U.S. Army Spc. Dace Taylor, from the California Army National Guard’s 270th Military Police Company, talks to another Soldier Sept. 1, 2021, in South Lake Tahoe, California, as the Caldor Fire encroaches on the evacuated city. Cal Guard activated 150 military police Aug. 30 to support the California Highway Patrol with checkpoints at hard closures while the area was evacuated. (U.S. Air National Guard photo by Staff Sgt. Crystal Housman)
U.S. Army Spc. Dace Taylor, from the California Army National Guard’s 270th Military Police Company, talks to another Soldier Sept. 1, 2021, in South Lake Tahoe, California, as the Caldor Fire encroaches on the evacuated city. Cal Guard activated 150 military police Aug. 30 to support the California Highway Patrol with checkpoints at hard closures while the area was evacuated. (U.S. Air National Guard photo by Staff Sgt. Crystal Housman) (Photo Credit: Staff Sgt. Crystal Housman) VIEW ORIGINAL

SOUTH LAKE TAHOE, Calif. – Raymundo Morales can't remember how many fires he's worked or what their names were.

"Camp Fire, Carr Fire, Santa Barbara, Oroville …," the 25-year-old U.S. Army specialist recounted aloud.

This week, he's adding another one to the list: Caldor.

Morales is one of 150 military police activated this week by the California Army National Guard to support the California Highway Patrol as the Caldor Fire continues its march across the Sierra Nevada mountain range.
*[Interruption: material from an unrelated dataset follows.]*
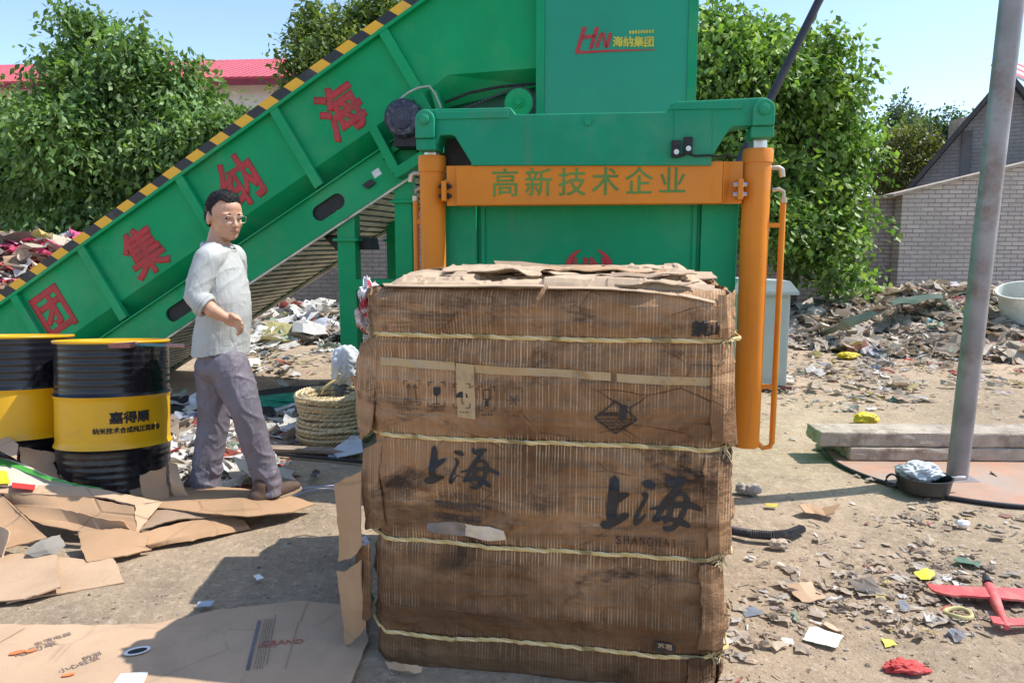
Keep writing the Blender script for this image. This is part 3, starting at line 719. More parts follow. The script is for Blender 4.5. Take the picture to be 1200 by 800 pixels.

His unit, the 270th Military Police Company, is based in Sacramento, but over the years, its members have activated for fires all over the state, Morales said.

On Sept. 1, Morales and a partner worked a traffic control point with the CHP along U.S. Route 50 at the crossroads where California and Nevada meet.

The intersection is one of several hard closures enacted by the CHP since residents evacuated the South Lake Tahoe area Aug. 30.

"There are no ins and outs unless you have the proper credentials," said CHP Officer Ruth Loehr, a public information officer who works in the South Lake Tahoe area in the patrol's Valley Division.

The lakeside resort town of about 22,000 residents typically bustles with casino-driven tourist traffic, but on Sept. 1, it was eerily empty, she said.

"This is definitely very unusual for Lake Tahoe and South Lake Tahoe," Loehr said. "This place is normally packed full of people. We generally have tourists everywhere and locals alike because this is very much a community where we all work together, live together and play together."

Loehr, who is displaced from her office due to the evacuations, said tensions in the area are high, but help from partner agencies brings peace of mind.

"Having any extra help in our closures has been beneficial due to the fact that people are really on edge right now," Loehr said.

For locals, the Caldor Fire evokes memories of another fire that ripped through the area in 2007, she said.

The Angora Fire started in the Lake Tahoe Basin and destroyed more than 250 homes in the South Lake Tahoe area. Gusty winds drove the 3,100-acre blaze across its path of destruction.

"Angora came through and basically did the same thing," Loehr said. "It was, get out and get out now."

National Guard support at checkpoints helps with staffing, she said, but it also brings reassurance to the community.

People are "very stressed out with the situation, as we all are," Loehr said. "It really helps to give them peace of mind when they're coming through and seeing allies out there."

As a traditional National Guard Soldier who also works a civilian job, Morales was in the middle of his shift as a prison corrections officer Aug. 30 when the 270th was activated. He changed uniforms and headed for Sacramento.

"I stopped what I was doing," Morales said. "I went out of one pair of greens right into another pair of greens."

At the traffic control point Sept. 1, Morales estimated a couple hundred cars passed through the intersection since his shift began that morning. The town was quiet, but his patch of concrete was busy.

"Right now, we're seeing people mainly from the fire department coming in and out, and we're seeing all types of law enforcement from different agencies," Morales said.

He and his partner saw pedestrian traffic, too.

"Homeless are coming up to us and asking, 'Hey, where are the buses at,' and we always point right down there," Morales said gesturing to a nearby casino where buses are helping evacuate people.

When he enlisted as a military policeman, Morales didn't know he'd work wildfires.

"I knew we'd do some type of military police work, but I didn't know it would be to this compass," he said. "Not a lot of people can say that they've been to this fire or worked on that fire, and I can say I've worked the Camp Fire, the Carr Fire, now I can say I worked on this fire as well."

He's just happy to help.

"It's good that we always go to them," Morales said. "To be able to sit here and help CHP and all the other agencies, we're just doing our job."

The Caldor Fire began Aug. 14 and has burned 210,000 acres, destroyed more than 845 structures and damaged another 54.